Requirement: Make an exact copy of all the material below, apart from the pictures.

Source excerpt:
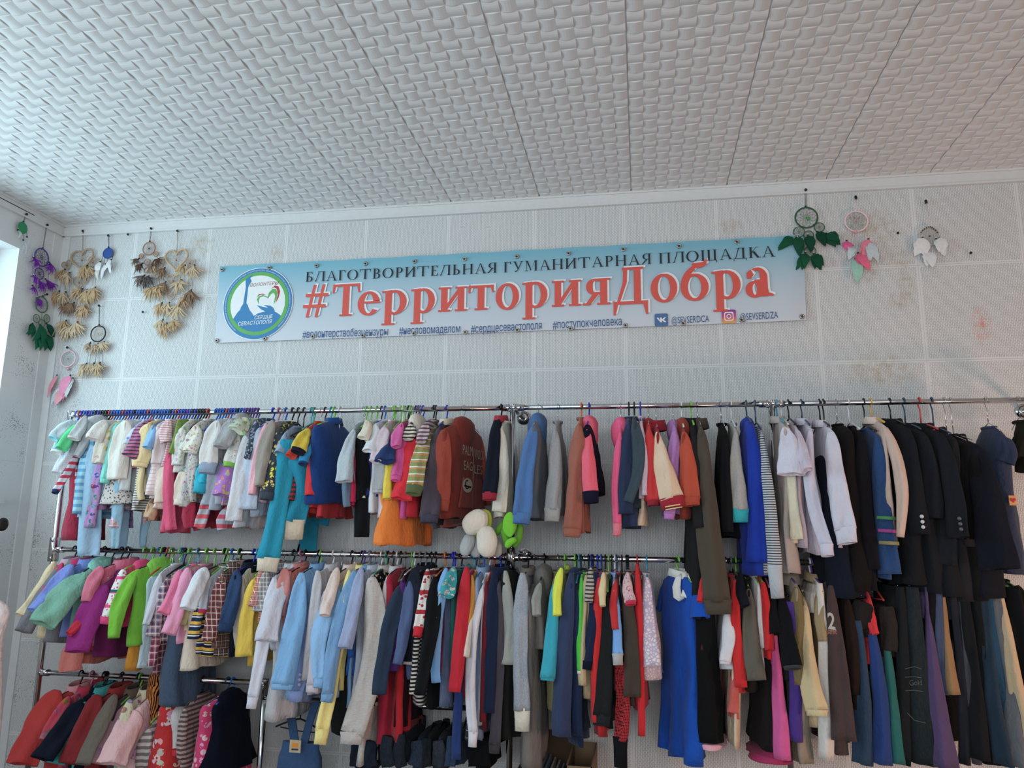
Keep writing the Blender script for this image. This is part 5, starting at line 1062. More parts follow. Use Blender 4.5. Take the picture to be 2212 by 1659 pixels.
    put(a, z2([(672, 1015), (760, 1043), (838, 1058), (770, 1018), (862, 1030), (912, 1062), (938, 1118), (800, 1108), (735, 1075)]), C, R, -.0014); a.build('monument_silhouette', blu, root, False)
    a = MB(); put(a, z2([(702, 1008), (668, 940), (690, 895), (750, 880), (820, 908), (826, 925), (760, 898), (712, 910), (694, 945)]), C, R, -.0014)
    put(a, z2([(818, 915), (832, 850), (880, 803), (930, 806), (956, 862), (946, 940), (910, 1020), (925, 900), (902, 856), (862, 872), (826, 930)]), C, R, -.0014); a.build('green_heart', grn, root, False)
    a = MB(); put(a, z2([(858, 798), (910, 755), (962, 770), (990, 840), (976, 920), (935, 1005), (962, 880), (940, 802), (900, 780)]), C, R, -.0014)
    put(a, z2([(658, 915), (690, 865), (750, 860), (800, 885), (735, 872), (690, 885)]), C, R, -.0014); a.build('red_heart', simple('print_dark_red', 'b02a30', .5, gain=1.1), root, False)
    def zl(x, y, yy): p = z2([(x, y)])[0]; return C+dirx*p[0]*R+up*p[1]*R+np.array([0, yy, 0])
    lettering('emblem_lettering', 'ВОЛОНТЕРЫ', zl(556, 757, -.0014), zl(962, 742, -.0014), up, .0205, simple('print_maroon', '9c4448', .5, gain=1.1), root, 0, .15)
    lettering('emblem_lettering', 'СЕРДЦЕ', zl(655, 1210, -.002), zl(912, 1200, -.002), up, .021, wht, root, .01, .15)
    lettering('emblem_lettering', 'СЕВАСТОПОЛЯ', zl(428, 1288, -.002), zl(906, 1272, -.002), up, .022, wht, root, .01, .15)
    V, F = text_mesh('НЕКОММЕРЧЕСКИЙ БЛАГОТВОРИТЕЛЬНЫЙ ФОНД «СЕРДЦЕ СЕВАСТОПОЛЯ»  оказывает гуманитарную, психологическую и иные виды помощи'); x0, x1 = V[:, 0].min(), V[:, 0].max(); P = []
    for v in V:
        an = math.radians(232-278*(v[0]-x0)/(x1-x0)); r = .925+.045*v[1]; P.append(C+dirx*R*r*math.cos(an)+up*R*r*math.sin(an)+np.array([0, -.0014, 0])-org)
    mesh_obj('rim_lettering', P, F, wht, root, False)
    gm = simple('grommet_steel', 'a8a49c', .35, .8)
    tops = ((479, 582), (581, 578), (683, 573.5), (789, 569), (895, 564), (1003, 559), (1116, 553.7), (1228, 546.5), (1346.5, 538), (1466.8, 531), (1591.8, 522), (1720, 513))
    bots = ((467.5, 735.5), (571, 731), (675, 726.5), (783, 724), (893.6, 719.6), (1004.6, 717), (1117, 712.6), (1232, 709.5), (1351, 702.5), (1475.6, 698), (1602, 690.5), (1733, 683.5))
    for x, y in tops+bots:
        p = onY(x, y, -.026)-org; a = MB()
        for r0, r1, dy in ((.0125, .0055, 0),):
            n = 16; ring = []
            for r, d in ((.013, .004), (.0125, 0), (.009, -.0025), (.0055, 0)):
                for i in range(n): ring.append((p[0]+r*math.cos(2*math.pi*i/n), p[1]+d, p[2]+r*math.sin(2*math.pi*i/n)))
            F = [(k*n+i, k*n+(i+1) % n, (k+1)*n+(i+1) % n, (k+1)*n+i) for k in range(3) for i in range(n)]; a.add(ring, F)
        a.ball(tuple(p+np.array([0, 0, 0])), .0045, 8, 1); a.build('grommet', [gm, NAIL], root)
banner()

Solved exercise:
Keep writing the Blender script for this image. This is part 5, starting at line 1062. More parts follow. Use Blender 4.5. Take the picture to be 2212 by 1659 pixels.
    put(a, z2([(672, 1015), (760, 1043), (838, 1058), (770, 1018), (862, 1030), (912, 1062), (938, 1118), (800, 1108), (735, 1075)]), C, R, -.0014); a.build('monument_silhouette', blu, root, False)
    a = MB(); put(a, z2([(702, 1008), (668, 940), (690, 895), (750, 880), (820, 908), (826, 925), (760, 898), (712, 910), (694, 945)]), C, R, -.0014)
    put(a, z2([(818, 915), (832, 850), (880, 803), (930, 806), (956, 862), (946, 940), (910, 1020), (925, 900), (902, 856), (862, 872), (826, 930)]), C, R, -.0014); a.build('green_heart', grn, root, False)
    a = MB(); put(a, z2([(858, 798), (910, 755), (962, 770), (990, 840), (976, 920), (935, 1005), (962, 880), (940, 802), (900, 780)]), C, R, -.0014)
    put(a, z2([(658, 915), (690, 865), (750, 860), (800, 885), (735, 872), (690, 885)]), C, R, -.0014); a.build('red_heart', simple('print_dark_red', 'b02a30', .5, gain=1.1), root, False)
    def zl(x, y, yy): p = z2([(x, y)])[0]; return C+dirx*p[0]*R+up*p[1]*R+np.array([0, yy, 0])
    lettering('emblem_lettering', 'ВОЛОНТЕРЫ', zl(556, 757, -.0014), zl(962, 742, -.0014), up, .0205, simple('print_maroon', '9c4448', .5, gain=1.1), root, 0, .15)
    lettering('emblem_lettering', 'СЕРДЦЕ', zl(655, 1210, -.002), zl(912, 1200, -.002), up, .021, wht, root, .01, .15)
    lettering('emblem_lettering', 'СЕВАСТОПОЛЯ', zl(428, 1288, -.002), zl(906, 1272, -.002), up, .022, wht, root, .01, .15)
    V, F = text_mesh('НЕКОММЕРЧЕСКИЙ БЛАГОТВОРИТЕЛЬНЫЙ ФОНД «СЕРДЦЕ СЕВАСТОПОЛЯ»  оказывает гуманитарную, психологическую и иные виды помощи'); x0, x1 = V[:, 0].min(), V[:, 0].max(); P = []
    for v in V:
        an = math.radians(232-278*(v[0]-x0)/(x1-x0)); r = .925+.045*v[1]; P.append(C+dirx*R*r*math.cos(an)+up*R*r*math.sin(an)+np.array([0, -.0014, 0])-org)
    mesh_obj('rim_lettering', P, F, wht, root, False)
    gm = simple('grommet_steel', 'a8a49c', .35, .8)
    tops = ((479, 582), (581, 578), (683, 573.5), (789, 569), (895, 564), (1003, 559), (1116, 553.7), (1228, 546.5), (1346.5, 538), (1466.8, 531), (1591.8, 522), (1720, 513))
    bots = ((467.5, 735.5), (571, 731), (675, 726.5), (783, 724), (893.6, 719.6), (1004.6, 717), (1117, 712.6), (1232, 709.5), (1351, 702.5), (1475.6, 698), (1602, 690.5), (1733, 683.5))
    for x, y in tops+bots:
        p = onY(x, y, -.026)-org; a = MB()
        for r0, r1, dy in ((.0125, .0055, 0),):
            n = 16; ring = []
            for r, d in ((.013, .004), (.0125, 0), (.009, -.0025), (.0055, 0)):
                for i in range(n): ring.append((p[0]+r*math.cos(2*math.pi*i/n), p[1]+d, p[2]+r*math.sin(2*math.pi*i/n)))
            F = [(k*n+i, k*n+(i+1) % n, (k+1)*n+(i+1) % n, (k+1)*n+i) for k in range(3) for i in range(n)]; a.add(ring, F)
        a.ball(tuple(p+np.array([0, 0, 0])), .0045, 8, 1); a.build('grommet', [gm, NAIL], root)
banner()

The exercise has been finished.